There will be a brief retrieve from the darkness as the clocks turn back to end Daylight savings time on the First of November. Once Rockwood has tucked away the faux tombstones and barrage of bats and plastic bones of the ghoulish dead,  they will begin the stringing of light garlands from tree bough to tree bough in preparation for the Holiday Open House on the beginning weekend of December. And soon enough about the country side as the curtain of autumn falls complete and frost forms across the pumpkin patches, more lights will flash awake. For a few weeks we will put off thoughts of anything but the gaiety and joy of the Christmas season, at least the majority of us will. We will have our streets ablaze not
only with the red and green and whatever other color may be mingled in among the white of candles, and perhaps many will turn toward the hope and salvation promised beneath all the merchandising and tinsel and jingling bells of sidewalk Santas. Perhaps a few will get the message of what Christ really brings to us as a gift. Perhaps for those few weeks much of the hate and chaos that seems to grow more virulent each day will subside somewhat and we may even have some good will among men. 

The bells of New Year will sound, the horns will be blown and the drunks will weave into another month and another Winter will fall upon us like a cold shroud. The bright lights will be snapped off. Days will be short and cold and the forest a dead zone, the months of bleakness.
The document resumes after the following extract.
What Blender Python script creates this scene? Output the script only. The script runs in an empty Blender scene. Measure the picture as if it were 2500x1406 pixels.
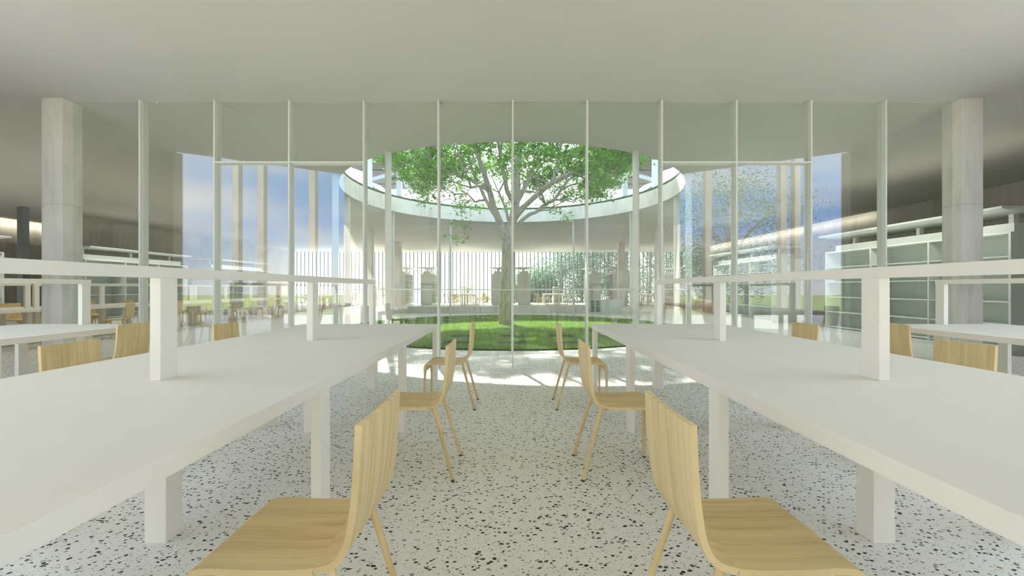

And I guess I'm growing old. There is a weariness I feel too often now and I want to sleep too much. I remember how I pondered my father constantly nodding off when the family got together the last several years of his life. Just as the world goes through its cycle and nature seems to slumber off before a new birth of Spring, so do our bodies run down to extended nap times in our fading decades. Our seasons change and mine is sliding slowly into its winter. That is not a sad thing, it is nature and I never look back in regret, just always looking ahead to the future as I live in each moment of time, for the present hour actually is, no matter our chronological age, the only time we really have.

2 comments:

Ron said...

An excellent post Lar. Very lyrical. Beautiful actually. I too find that I sleep a lot more, just like my Mom did in the last ten years or so of her life. Just this afternoon I had a three hour plus nap. Of course it was made easier by the wind howling and whipping outside my bedroom window. I felt so secure and comfortable in my bedroom, my oasis from this sometimes cruel and unforgiving world.
Keep on walking Larry and keep on enjoying the best of what life has to offer us. All too soon it will be gone, in a flash.
Be well.
Ron

Jon said...

I can certainly feel the inevitable changing of my personal season. I don't have the energy I had a decade ago. I tire easily and crave sleep. I'm dealing with aches and pains that I previously never had.

I love autumn - it's my favorite season, but I dread the prospect of another long winter. I try to be frugal by keeping the heat off as long as possible. It's only the beginning of October and I already find myself closing windows and putting extra blankets on the bed.

All we can do is savor each day and hope for the best.